Transcribe the material verbatim in full; the pictures do not belong in the copy.

----

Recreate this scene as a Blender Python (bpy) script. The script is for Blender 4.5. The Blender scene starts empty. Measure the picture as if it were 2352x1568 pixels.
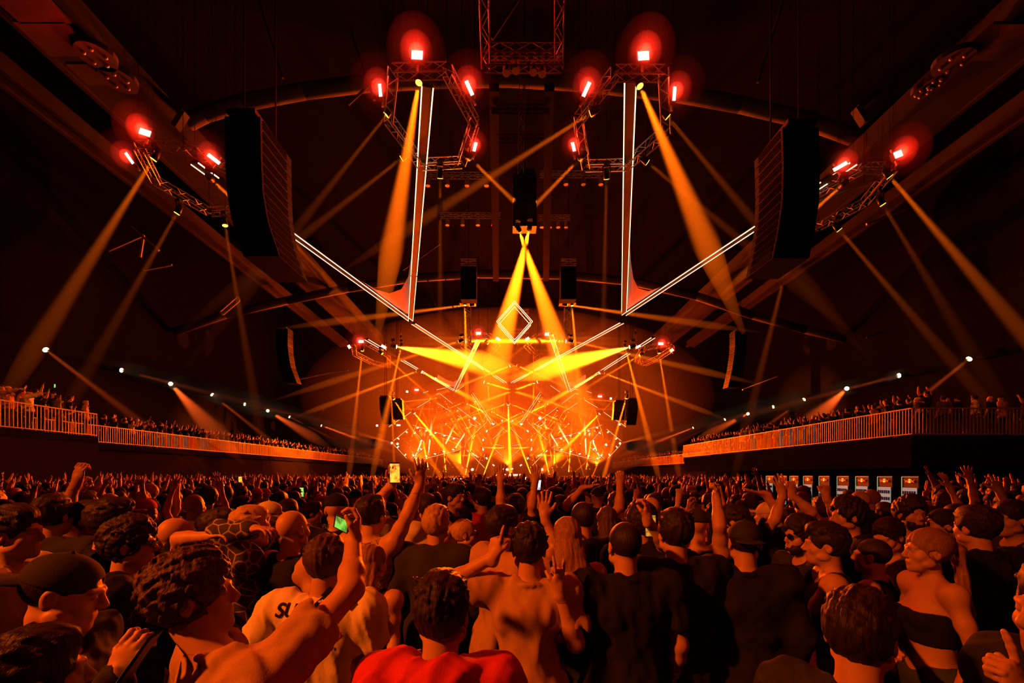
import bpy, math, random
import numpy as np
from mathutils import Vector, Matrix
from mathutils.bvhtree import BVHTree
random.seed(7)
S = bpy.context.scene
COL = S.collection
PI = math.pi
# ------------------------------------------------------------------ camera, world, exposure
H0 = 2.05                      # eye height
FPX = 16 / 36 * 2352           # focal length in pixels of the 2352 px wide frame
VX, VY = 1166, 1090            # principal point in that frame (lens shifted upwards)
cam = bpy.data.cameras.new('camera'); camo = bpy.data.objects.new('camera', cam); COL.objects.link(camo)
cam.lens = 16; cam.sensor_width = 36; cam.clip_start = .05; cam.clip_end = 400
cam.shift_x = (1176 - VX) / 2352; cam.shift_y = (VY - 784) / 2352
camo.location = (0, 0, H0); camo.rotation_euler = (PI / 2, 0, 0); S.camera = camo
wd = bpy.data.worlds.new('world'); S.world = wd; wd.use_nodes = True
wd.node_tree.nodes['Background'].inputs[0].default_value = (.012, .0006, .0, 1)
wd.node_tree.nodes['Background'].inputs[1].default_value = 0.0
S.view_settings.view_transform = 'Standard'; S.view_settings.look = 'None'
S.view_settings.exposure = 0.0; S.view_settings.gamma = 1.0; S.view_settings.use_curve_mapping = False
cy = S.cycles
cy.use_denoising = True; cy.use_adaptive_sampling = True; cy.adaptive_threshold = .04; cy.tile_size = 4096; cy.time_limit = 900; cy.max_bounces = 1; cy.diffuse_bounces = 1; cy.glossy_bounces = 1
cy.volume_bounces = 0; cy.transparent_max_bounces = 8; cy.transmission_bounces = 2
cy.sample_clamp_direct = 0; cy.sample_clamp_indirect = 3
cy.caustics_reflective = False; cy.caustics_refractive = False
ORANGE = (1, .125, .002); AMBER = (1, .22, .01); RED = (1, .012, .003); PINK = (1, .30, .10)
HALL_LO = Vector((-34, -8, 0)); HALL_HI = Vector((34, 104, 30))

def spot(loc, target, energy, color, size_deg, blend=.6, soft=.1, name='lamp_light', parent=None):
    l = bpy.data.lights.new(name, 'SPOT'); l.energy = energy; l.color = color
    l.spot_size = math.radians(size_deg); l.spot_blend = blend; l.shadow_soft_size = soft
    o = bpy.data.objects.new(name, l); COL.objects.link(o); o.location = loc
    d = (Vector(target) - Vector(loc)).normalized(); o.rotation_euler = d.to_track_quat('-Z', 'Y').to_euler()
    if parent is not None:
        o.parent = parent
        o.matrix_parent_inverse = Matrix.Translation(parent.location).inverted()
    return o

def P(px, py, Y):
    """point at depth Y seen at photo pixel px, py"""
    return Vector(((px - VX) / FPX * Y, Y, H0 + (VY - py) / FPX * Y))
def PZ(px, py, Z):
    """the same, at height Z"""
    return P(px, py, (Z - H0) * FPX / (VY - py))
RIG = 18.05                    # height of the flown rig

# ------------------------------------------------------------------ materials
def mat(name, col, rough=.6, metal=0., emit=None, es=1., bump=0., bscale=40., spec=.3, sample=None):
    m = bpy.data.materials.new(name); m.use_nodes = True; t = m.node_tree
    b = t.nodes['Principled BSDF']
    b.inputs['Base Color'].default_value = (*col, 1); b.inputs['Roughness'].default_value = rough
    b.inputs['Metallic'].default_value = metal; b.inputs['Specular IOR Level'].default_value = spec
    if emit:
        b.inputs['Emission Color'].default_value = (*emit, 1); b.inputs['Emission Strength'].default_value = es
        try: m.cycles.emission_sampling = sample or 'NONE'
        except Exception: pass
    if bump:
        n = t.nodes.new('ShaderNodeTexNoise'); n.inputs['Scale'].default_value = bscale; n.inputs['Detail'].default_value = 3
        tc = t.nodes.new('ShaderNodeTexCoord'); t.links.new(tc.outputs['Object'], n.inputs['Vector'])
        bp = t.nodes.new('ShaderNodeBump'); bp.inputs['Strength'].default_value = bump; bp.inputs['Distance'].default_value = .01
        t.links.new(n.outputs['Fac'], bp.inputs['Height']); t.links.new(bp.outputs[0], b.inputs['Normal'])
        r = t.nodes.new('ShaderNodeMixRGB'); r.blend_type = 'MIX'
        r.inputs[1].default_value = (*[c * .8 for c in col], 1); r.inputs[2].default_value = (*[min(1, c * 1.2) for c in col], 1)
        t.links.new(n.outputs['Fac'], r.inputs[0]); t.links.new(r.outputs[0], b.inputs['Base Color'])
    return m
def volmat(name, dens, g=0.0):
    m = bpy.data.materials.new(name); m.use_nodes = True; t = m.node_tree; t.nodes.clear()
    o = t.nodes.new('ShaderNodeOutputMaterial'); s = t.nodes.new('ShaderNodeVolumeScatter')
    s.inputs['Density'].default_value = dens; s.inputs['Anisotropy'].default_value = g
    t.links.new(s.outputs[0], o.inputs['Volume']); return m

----

### Written answer
Recreate this scene as a Blender Python (bpy) script. The script is for Blender 4.5. The Blender scene starts empty. Measure the picture as if it were 2352x1568 pixels.
import bpy, math, random
import numpy as np
from mathutils import Vector, Matrix
from mathutils.bvhtree import BVHTree
random.seed(7)
S = bpy.context.scene
COL = S.collection
PI = math.pi
# ------------------------------------------------------------------ camera, world, exposure
H0 = 2.05                      # eye height
FPX = 16 / 36 * 2352           # focal length in pixels of the 2352 px wide frame
VX, VY = 1166, 1090            # principal point in that frame (lens shifted upwards)
cam = bpy.data.cameras.new('camera'); camo = bpy.data.objects.new('camera', cam); COL.objects.link(camo)
cam.lens = 16; cam.sensor_width = 36; cam.clip_start = .05; cam.clip_end = 400
cam.shift_x = (1176 - VX) / 2352; cam.shift_y = (VY - 784) / 2352
camo.location = (0, 0, H0); camo.rotation_euler = (PI / 2, 0, 0); S.camera = camo
wd = bpy.data.worlds.new('world'); S.world = wd; wd.use_nodes = True
wd.node_tree.nodes['Background'].inputs[0].default_value = (.012, .0006, .0, 1)
wd.node_tree.nodes['Background'].inputs[1].default_value = 0.0
S.view_settings.view_transform = 'Standard'; S.view_settings.look = 'None'
S.view_settings.exposure = 0.0; S.view_settings.gamma = 1.0; S.view_settings.use_curve_mapping = False
cy = S.cycles
cy.use_denoising = True; cy.use_adaptive_sampling = True; cy.adaptive_threshold = .04; cy.tile_size = 4096; cy.time_limit = 900; cy.max_bounces = 1; cy.diffuse_bounces = 1; cy.glossy_bounces = 1
cy.volume_bounces = 0; cy.transparent_max_bounces = 8; cy.transmission_bounces = 2
cy.sample_clamp_direct = 0; cy.sample_clamp_indirect = 3
cy.caustics_reflective = False; cy.caustics_refractive = False
ORANGE = (1, .125, .002); AMBER = (1, .22, .01); RED = (1, .012, .003); PINK = (1, .30, .10)
HALL_LO = Vector((-34, -8, 0)); HALL_HI = Vector((34, 104, 30))

def spot(loc, target, energy, color, size_deg, blend=.6, soft=.1, name='lamp_light', parent=None):
    l = bpy.data.lights.new(name, 'SPOT'); l.energy = energy; l.color = color
    l.spot_size = math.radians(size_deg); l.spot_blend = blend; l.shadow_soft_size = soft
    o = bpy.data.objects.new(name, l); COL.objects.link(o); o.location = loc
    d = (Vector(target) - Vector(loc)).normalized(); o.rotation_euler = d.to_track_quat('-Z', 'Y').to_euler()
    if parent is not None:
        o.parent = parent
        o.matrix_parent_inverse = Matrix.Translation(parent.location).inverted()
    return o

def P(px, py, Y):
    """point at depth Y seen at photo pixel px, py"""
    return Vector(((px - VX) / FPX * Y, Y, H0 + (VY - py) / FPX * Y))
def PZ(px, py, Z):
    """the same, at height Z"""
    return P(px, py, (Z - H0) * FPX / (VY - py))
RIG = 18.05                    # height of the flown rig

# ------------------------------------------------------------------ materials
def mat(name, col, rough=.6, metal=0., emit=None, es=1., bump=0., bscale=40., spec=.3, sample=None):
    m = bpy.data.materials.new(name); m.use_nodes = True; t = m.node_tree
    b = t.nodes['Principled BSDF']
    b.inputs['Base Color'].default_value = (*col, 1); b.inputs['Roughness'].default_value = rough
    b.inputs['Metallic'].default_value = metal; b.inputs['Specular IOR Level'].default_value = spec
    if emit:
        b.inputs['Emission Color'].default_value = (*emit, 1); b.inputs['Emission Strength'].default_value = es
        try: m.cycles.emission_sampling = sample or 'NONE'
        except Exception: pass
    if bump:
        n = t.nodes.new('ShaderNodeTexNoise'); n.inputs['Scale'].default_value = bscale; n.inputs['Detail'].default_value = 3
        tc = t.nodes.new('ShaderNodeTexCoord'); t.links.new(tc.outputs['Object'], n.inputs['Vector'])
        bp = t.nodes.new('ShaderNodeBump'); bp.inputs['Strength'].default_value = bump; bp.inputs['Distance'].default_value = .01
        t.links.new(n.outputs['Fac'], bp.inputs['Height']); t.links.new(bp.outputs[0], b.inputs['Normal'])
        r = t.nodes.new('ShaderNodeMixRGB'); r.blend_type = 'MIX'
        r.inputs[1].default_value = (*[c * .8 for c in col], 1); r.inputs[2].default_value = (*[min(1, c * 1.2) for c in col], 1)
        t.links.new(n.outputs['Fac'], r.inputs[0]); t.links.new(r.outputs[0], b.inputs['Base Color'])
    return m
def volmat(name, dens, g=0.0):
    m = bpy.data.materials.new(name); m.use_nodes = True; t = m.node_tree; t.nodes.clear()
    o = t.nodes.new('ShaderNodeOutputMaterial'); s = t.nodes.new('ShaderNodeVolumeScatter')
    s.inputs['Density'].default_value = dens; s.inputs['Anisotropy'].default_value = g
    t.links.new(s.outputs[0], o.inputs['Volume']); return m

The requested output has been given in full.